De l’égyptologie à l’égyptomanie

A Genève, on peut voir ‘en vrai’ les 24 volumes de cette première somme ‘égyptologique’, grâce au fait que la Bibliothèque publique et universitaire (BPU) de la ville en possède un exemplaire. Des vitrines spéciales, permettant d’exposer les gigantesques planches, ont été confectionnées pour l’occasion.

Juste retour des choses: à l’époque, une presse avait été fabriquée spécialement pour pouvoir imprimer ces estampes de taille pour le moins inhabituelle, et ce sont cent artistes qui avaient travaillé à l’édition de la ‘Description’ pendant dix ans!

L’exposition évoque d’abord la Campagne d’Egypte en elle-même, notamment grâce à des peintures, des gravures, des objets. Puis on découvre le travail des savants. Cartes d’une précision époustouflante, dessins des monuments, mais aussi de la faune, de la flore, d’objets de la vie courante, ou des Egyptiens eux-mêmes.
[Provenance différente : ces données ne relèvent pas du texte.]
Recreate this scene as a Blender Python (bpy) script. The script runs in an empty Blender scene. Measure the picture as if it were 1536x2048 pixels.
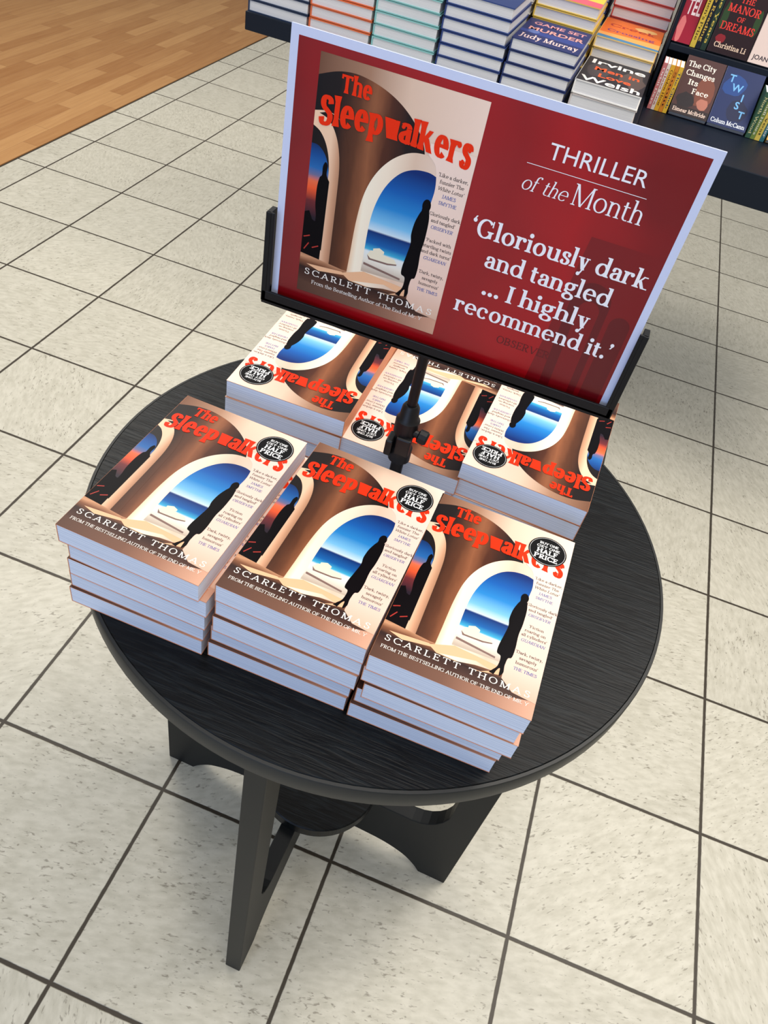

L’équipe de la «Commission des sciences et des arts de l’armée d’Orient», c’était son nom, était pour le moins pluridisciplinaire.

Mis en valeur notamment, Villotteau, le premier ethnomusicologue de l’histoire, représenté à Genève par une collection d’instruments de musique égyptiens de l’époque. Ou Dolomieu, illustré par une série de minéraux dont il a identifié les formules chimiques, ou dont il a fait la découverte – la dolomite, par exemple.

On s’arrête un peu plus longuement devant un moulage de la fameuse «Pierre de Rosette», découverte en 1799 dans un port, à l’est d’Alexandrie. Une pierre gravée de hiéroglyphes, de caractères grecs, et d’autres, démotiques (forme tardive de l’égyptien).

23 ans plus tard, Champollion, qui n’était pas de l’expédition d’Egypte, décodera l’écriture hiéroglyphique grâce à la juxtaposition, sur cette pierre, du même texte écrit en grec et dans ces mystérieux idéo-pictogrammes dont on avait perdu la clé depuis des millénaires. Merci Bonaparte.

Enfin, l’exposition se conclut en illustrant l’influence que le style égyptien a eu, au 19ème siècle, sur la mode française – mobilier, arts décoratifs, architecture.

L’expédition d’Egypte n’aura guère marqué l’histoire militaire – son succès fut pour le moins discutable. Mais elle aura incontestablement marqué l’histoire de la Culture. L’archéologie égyptienne d’aujourd’hui en sait gré à la France.

Les archéologues irakiens, eux, ont le droit de pleurer.

swissinfo, Bernard Léchot à Genève

– Le 19e Salon international du livre et de la presse se tient à Geneva-Palexpo du mercredi 27 avril au dimanche 1er mai.

– C’est dans ce cadre que se tiennent également le Salon Europ’Art, celui de l’Etudiant, celui de la Musique, le tout récent ‘Salon africain du livre, de la presse et de la culture’ et le ‘Village alternatif’.

– Hôtes d’honneur: en tant que pays, l’Italie. En tant que région, Rhônes-Alpes.